Proof that the number of diagonals of a polygon is $\frac{n(n-3)}{2} $

Question

For $n \geq 3$ proof that the number of diagonals of a polygon is $\frac{n(n-3)}{2} $ using induction.

I don't know how to start this problem, can you give me a hint?

Answer 1

Let $d_n$ be the number of diagonals of a polygon.

$d_3=0$ (polygon is triangle) Assume that the number of diagonals of a $n$-polygon is $\frac{n(n−3)}{2}.$

Сonsider $n+1-$poligon $A_1 A_2 \ldots A_{n+1}.$ Under the assumption the number of diagonals of $n-$poligon $A_1 A_2 \ldots A_{n}$ is $\frac{n(n−3)}{2}.$ Besides there are $n-1$ diagonals $A_{n+1} A_2,\,\,$ $A_{n+1} A_3,\ldots , A_{n+1} A_{n-1},$ and $A_1A_n$ for $n+1-$poligon $A_1 A_2 \ldots A_{n+1}.$ Therefore the number of diagonals of a $n+1$-polygon $A_1 A_2 \ldots A_{n+1}$ equal to $d_{n+1}=\frac{n(n−3)}{2}+n-1=\frac{n^2−3n+2n-2}{2}=\frac{(n+1)((n+1)-3)}{2}.$ Sorry for my English.

Answer 2

Suppose you have an $n$-gon with vertices $V_1, \ldots, V_n$ which by induction hypothesis has $n (n - 3)/2$ diagonals. Now let us add another vertex $V_{n+1}$. How many new diagonals have appeared? Add that to the existing diagonals and verify that you get $(n + 1) (n + 1 - 3)/2$. (Do not forget that the side $V_n V_1$ becomes a diagonal when you add $V_{n+1}$ beween $V_n$ and $V_1$.)

Answer 3

Hint

Well start with the first step: prove, that $\frac{n(n-3)}{2}$ is the number of diagonals for the smallest possible polygon. In this case it is $n$-polygon, where $n=3$.

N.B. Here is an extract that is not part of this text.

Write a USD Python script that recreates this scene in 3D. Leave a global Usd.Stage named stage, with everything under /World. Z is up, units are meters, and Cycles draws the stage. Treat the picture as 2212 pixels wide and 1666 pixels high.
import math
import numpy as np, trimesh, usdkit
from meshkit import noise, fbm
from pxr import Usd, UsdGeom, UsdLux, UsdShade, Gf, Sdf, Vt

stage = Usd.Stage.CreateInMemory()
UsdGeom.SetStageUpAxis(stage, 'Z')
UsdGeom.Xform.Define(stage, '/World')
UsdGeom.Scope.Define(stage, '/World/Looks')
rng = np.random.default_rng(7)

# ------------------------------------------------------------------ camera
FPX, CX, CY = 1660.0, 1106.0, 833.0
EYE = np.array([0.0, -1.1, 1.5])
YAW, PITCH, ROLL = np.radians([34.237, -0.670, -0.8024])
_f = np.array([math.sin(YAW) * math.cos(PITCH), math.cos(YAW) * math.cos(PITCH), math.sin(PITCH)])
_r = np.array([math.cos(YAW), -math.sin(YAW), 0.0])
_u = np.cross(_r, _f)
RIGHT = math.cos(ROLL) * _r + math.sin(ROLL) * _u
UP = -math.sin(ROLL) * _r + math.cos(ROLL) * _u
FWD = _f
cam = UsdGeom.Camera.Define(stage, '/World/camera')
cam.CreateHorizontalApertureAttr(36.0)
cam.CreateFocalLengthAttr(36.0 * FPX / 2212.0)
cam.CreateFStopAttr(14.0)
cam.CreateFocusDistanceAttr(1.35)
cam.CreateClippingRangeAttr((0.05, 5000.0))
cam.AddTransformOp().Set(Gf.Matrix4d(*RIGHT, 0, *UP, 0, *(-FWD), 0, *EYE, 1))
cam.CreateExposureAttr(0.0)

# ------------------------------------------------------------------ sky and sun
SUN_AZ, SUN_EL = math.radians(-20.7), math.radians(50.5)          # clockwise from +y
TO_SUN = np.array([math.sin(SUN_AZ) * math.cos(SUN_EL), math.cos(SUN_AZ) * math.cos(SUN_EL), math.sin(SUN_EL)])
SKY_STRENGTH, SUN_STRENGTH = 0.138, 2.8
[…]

In the second step assume, that $\frac{k(k-3)}{2}$ is the number of diagonals for $k$-polygon and you must show that $\frac{(k+1)(k+1-3)}{2}$ is the number of diagonals for $(k+1)$-polygon. It might be helpful to draw a simple picture with arbitrary number of vertices and add one vertex and find out, what it does with the number of diagonals.

Answer 4

I don't know what you mean by induction. But it's simple: For each vertex (n), there is one diagonal linking for all vertex, except the same vertex and the two neighbours (n-3). Thus you have n(n-3), that you got to divide by two or else each diagonal will be counted going and coming back.